**WRITTEN INSTRUCTION:** Reproduce the listing below character for character; drop every image.

**DATA PROVIDED:**
=======
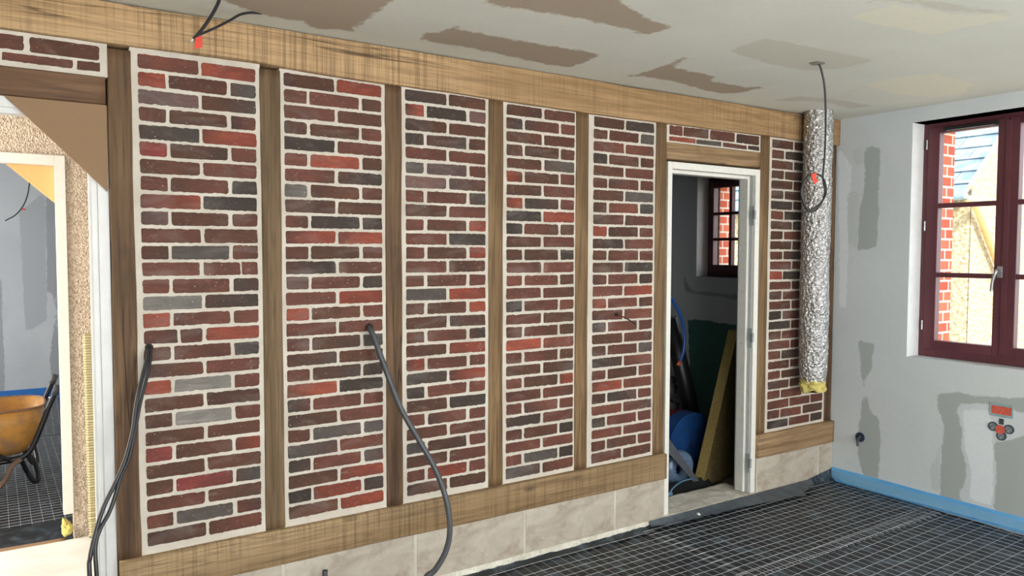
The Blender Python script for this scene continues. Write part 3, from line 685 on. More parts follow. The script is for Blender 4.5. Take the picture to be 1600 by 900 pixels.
# ------------------------------------------------------------------ white door frame (doorway)
o_ = (3.54, .03, .05); d1 = thing('door_1', o_, None, None, kind='structure'); d1['_w'] = o_
def ring(m, xl, xr, zt, wl, wr_, wt, y0, y1, z0=.05, bev=.0015):
    m.box(xl, xl+wl, y0, y1, z0, zt, bev); m.box(xr-wr_, xr, y0, y1, z0, zt, bev); m.box(xl+wl, xr-wr_, y0, y1, zt-wt, zt, bev)
m = MB(); ring(m, 3.139, 3.948, 2.133, .034, .042, .040, -.006, .105); m.build('frame', m_pvc, d1, o_)
m = MB(); ring(m, 3.173, 3.906, 2.093, .020, .020, .020, .040, .105); m.build('door_stop', m_pvc, d1, o_)
m = MB(); m.box(3.9025, 3.9055, .012, .034, .052, 2.09, .001); m.build('seal_groove', plain('grey_seal', (176, 180, 180), .5), d1, o_)
for zc in (at(1174, 336, 0, 3.905).z, at(1174, 527, 0, 3.905).z, at(1168, 722, 0, 3.905).z):
    hp = (3.905, .012, zc); m_hinge = m_hinge if 'm_hinge' in globals() else plain('zinc_hinge', (150, 157, 157), .6, 0); h = MB(); h.box(3.9002, 3.9065, .000, .034, zc-.068, zc+.058, .001)
    ho = h.build('hinge', m_hinge, d1, hp); ho['_w'] = hp
    h = MB(); h.tube([(3.896, -.012, zc-.028), (3.896, -.012, zc+.028)], .0075, 14); h.box(3.898, 3.9065, -.013, .004, zc-.010, zc+.012, .001); h.build('hinge_knuckle', m_hinge, ho, hp, False)
for zc in (1.95, 1.62, 1.36, 1.02, .82):
    h = MB(); h.tube([(3.884, .07, zc), (3.8875, .07, zc)], .004, 12); h.build('screw', m_steel, d1, (3.885, .07, zc))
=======
**RESULT OF THE TASK:**
The Blender Python script for this scene continues. Write part 3, from line 685 on. More parts follow. The script is for Blender 4.5. Take the picture to be 1600 by 900 pixels.
# ------------------------------------------------------------------ white door frame (doorway)
o_ = (3.54, .03, .05); d1 = thing('door_1', o_, None, None, kind='structure'); d1['_w'] = o_
def ring(m, xl, xr, zt, wl, wr_, wt, y0, y1, z0=.05, bev=.0015):
    m.box(xl, xl+wl, y0, y1, z0, zt, bev); m.box(xr-wr_, xr, y0, y1, z0, zt, bev); m.box(xl+wl, xr-wr_, y0, y1, zt-wt, zt, bev)
m = MB(); ring(m, 3.139, 3.948, 2.133, .034, .042, .040, -.006, .105); m.build('frame', m_pvc, d1, o_)
m = MB(); ring(m, 3.173, 3.906, 2.093, .020, .020, .020, .040, .105); m.build('door_stop', m_pvc, d1, o_)
m = MB(); m.box(3.9025, 3.9055, .012, .034, .052, 2.09, .001); m.build('seal_groove', plain('grey_seal', (176, 180, 180), .5), d1, o_)
for zc in (at(1174, 336, 0, 3.905).z, at(1174, 527, 0, 3.905).z, at(1168, 722, 0, 3.905).z):
    hp = (3.905, .012, zc); m_hinge = m_hinge if 'm_hinge' in globals() else plain('zinc_hinge', (150, 157, 157), .6, 0); h = MB(); h.box(3.9002, 3.9065, .000, .034, zc-.068, zc+.058, .001)
    ho = h.build('hinge', m_hinge, d1, hp); ho['_w'] = hp
    h = MB(); h.tube([(3.896, -.012, zc-.028), (3.896, -.012, zc+.028)], .0075, 14); h.box(3.898, 3.9065, -.013, .004, zc-.010, zc+.012, .001); h.build('hinge_knuckle', m_hinge, ho, hp, False)
for zc in (1.95, 1.62, 1.36, 1.02, .82):
    h = MB(); h.tube([(3.884, .07, zc), (3.8875, .07, zc)], .004, 12); h.build('screw', m_steel, d1, (3.885, .07, zc))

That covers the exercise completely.